Os raios do Sol não são mais paralelos em diferentes pontos da Terra. Se fossem, a sombra sempre seria igual!
             
Para ser exato, se a sombra da vareta em Alexandria é aproximadamente 1/8 do tamanho da vareta, podemos assim assumir que a distância entre a Terra e o Sol deveria ser algo em torno de 6.400 km, que é 8 vezes a distância entre Alexandria e Siena, como ilustramos acima. 


Usando-se um penny londrino, uma moeda de diâmetro aproximado de 2 cm,  é preciso afastar o olho, fitando na moeda até que ela recubra totalmente o Sol, como mostra a figura acima. Isso corresponde aproximadamente a uma distância entre o olho e a moeda de 2,20 m.
              
Sendo assim, o diâmetro do Sol deveria ser 110 vezes menor que a distância entre a Terra e o Sol. Portanto, no modelo da Terra Plana, o Sol teria apenas 58,2 km de diâmetro.
               
O tamanho minúsculo do Sol e a sua proximidade são estranhos, mas deixa pra lá.
                
A pá de cal que enterra a teoria da Terra Plana é que se alguém se deslocar 6.400 km de Siena, a teoria de Terra Plana pressupõe que o ângulo de incidência do Sol deveria ser de 45º, porque teríamos um triângulo retângulo isósceles, como pode ser visto acima.
              
Nessa situação, a sombra da vareta teria o mesmo comprimento da vareta.

No modelo padrão da Terra redonda, um lugar que dista 6.400 km de Siena corresponde a um arco de 6400 / 40.000 * 360 ~ 57,6º, o que faria com que a vareta gerasse uma sombra mais que 50% mais comprida do que ela. 

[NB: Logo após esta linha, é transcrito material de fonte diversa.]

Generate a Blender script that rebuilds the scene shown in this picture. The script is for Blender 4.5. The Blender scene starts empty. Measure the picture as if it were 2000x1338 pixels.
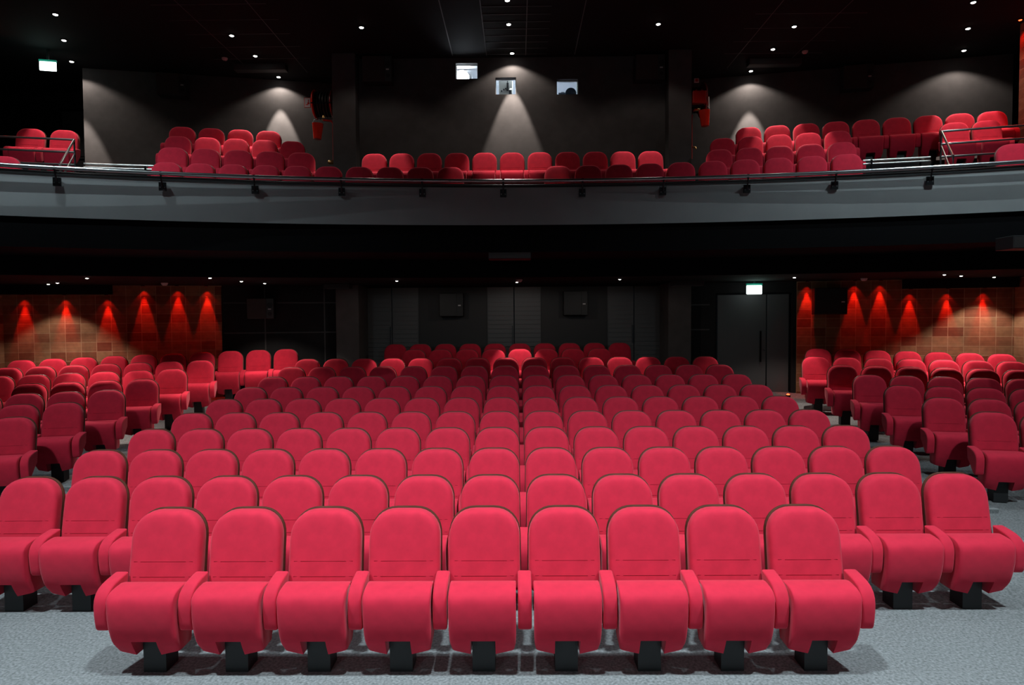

Mesmo que houvesse algum estranho fenômeno de refração da atmosfera que deslocasse a posição aparente do Sol, seria muito estranho que a 6.400 km de Siena o ângulo da sombra da vareta fosse de 57,6o.C ao invés dos esperados 45o., que corresponderia justamente ao que se esperaria se a terra fosse redonda.

Na verdade, o ângulo é 57,6o. justamente porque a Terra é redonda!

           
 
            
Adoraria saber como a Sociedade da Terra Plana conseguiria explicar o que foi descrito acima. Explicar a experiência de Eratóstenes em si, eles até conseguem. Só que explicar dentro do contexto da terra plana o experimento adicional, onde se afasta de Siena exatamente a distância calculada entre a Terra e o Sol, é complicado, porque não há nenhuma passagem de tempo envolvida.
              
Assim, não é preciso fazer nenhuma suposição para a trajetória do passeio diário do Sol. Além disso, o diâmetro do Sol é comparativamente muito pequeno para produzir variações significativas na sombra.
 


(*1) A explicação foi simplificada para ficar mais fácil de acompanhar.
           
(*2) Na teoria da Terra Plana,  a noite é explicada pela distância progressiva que o Sol assume e sua obliquidade em sua  órbita diária. Isso é necessário porque a Terra não tem rotação em torno de si mesma.